To: "Mike Carter" <>, "birding aus" <>
Subject: PG's Help needed. PERPETUATING the great BUTCHERBIRD MYTH
From: "Philip A. Veerman" <>
Date: Mon, 30 Jun 2003 17:57:28 +1000
Thanks Mike for your clarification on the issue. I was not really suggesting any impaling of food. So Mike is right that any such suggestion was inadvertent. I have seen Grey Butcherbird put prey into a wedge in twigs but I have not seen them impaling it. I wasn't actually thinking of impaling (note I wrote "hanging"). All I was trying to do was point out to John Gamblin that the birds sticking prey onto a clothes peg on a clothes line is really just an extension of natural behaviour and not something as astounding as he was suggesting.

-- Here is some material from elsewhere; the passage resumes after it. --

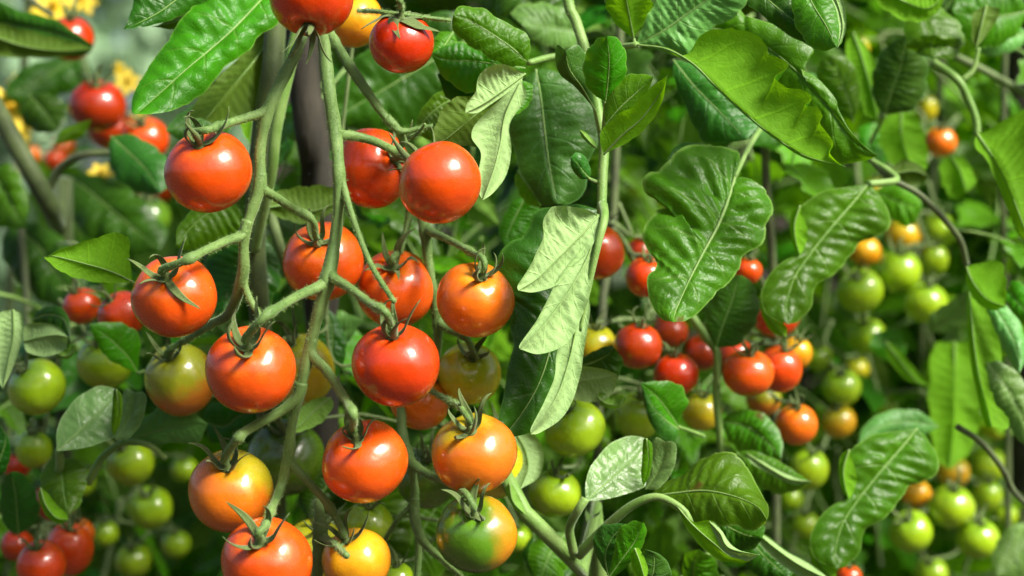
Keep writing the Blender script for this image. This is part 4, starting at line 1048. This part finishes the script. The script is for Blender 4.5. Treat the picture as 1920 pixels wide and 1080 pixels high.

I hadn't really thought of a difference between our birds and shrikes (although the reason they do it is the same). Is this really "one of the greatest myths in Australian ornithology"? ps I have never worked as a butcher.
 
Philip
-----Original Message-----
From: Mike Carter <>
To: Philip A. Veerman <>; BIRDING-AUS <>
Cc: Jamie Matthew <>
Date: Monday, 30 June 2003 11:15
Subject: Re: [BIRDING-AUS] PG's Help needed. PERPETUATING the great BUTCHERBIRD MYTH

 
In a reply to JAG, copied below, Philip Veerman inadvertently assists in perpetuating what I regard as one of the greatest myths in Australian ornithology.
 
That Butcherbirds impale their prey.
 
At least I have found no evidence of this in Grey Butcherbird which I have observed in detail over many years. To the contrary, even when storing food in their 'larder' as it has been called, in trees with numerous spikes or thorns, they choose not to impale, instead wedging it between the spikes or in clefts, never securing it on a spike as do the Lanius Shrikes.
 
Convinced of the above, the late and great Graham Pizzey raised the matter with me and we exchanged some correspondence. I like to think that partly as a consequence of that exchange, on page 542 of the Pizzey & Knight Field Guide he wrote the following.
 
"Larger victims are wedged into a fork (or an angle in wires of a fence or clothes-hoist) for purchase to tear against. But prey is seldom if ever impaled on thorns".
 
Mike Carter
30 Canadian Bay Road
Mt Eliza    VIC     3930
Ph:  (03) 9787 7136
Email:  
 
This seems like a typical thing for a butcherbird. There is nothing new or astounding about it. More to the point, other things don't do this. That is where the name comes from, hanging meat on hooks, like a butcher. The shrikes of northern hemisphere do the same. The thing is, they don't have strong feet like hawks have, so they need to secure prey on something, while they tear it up.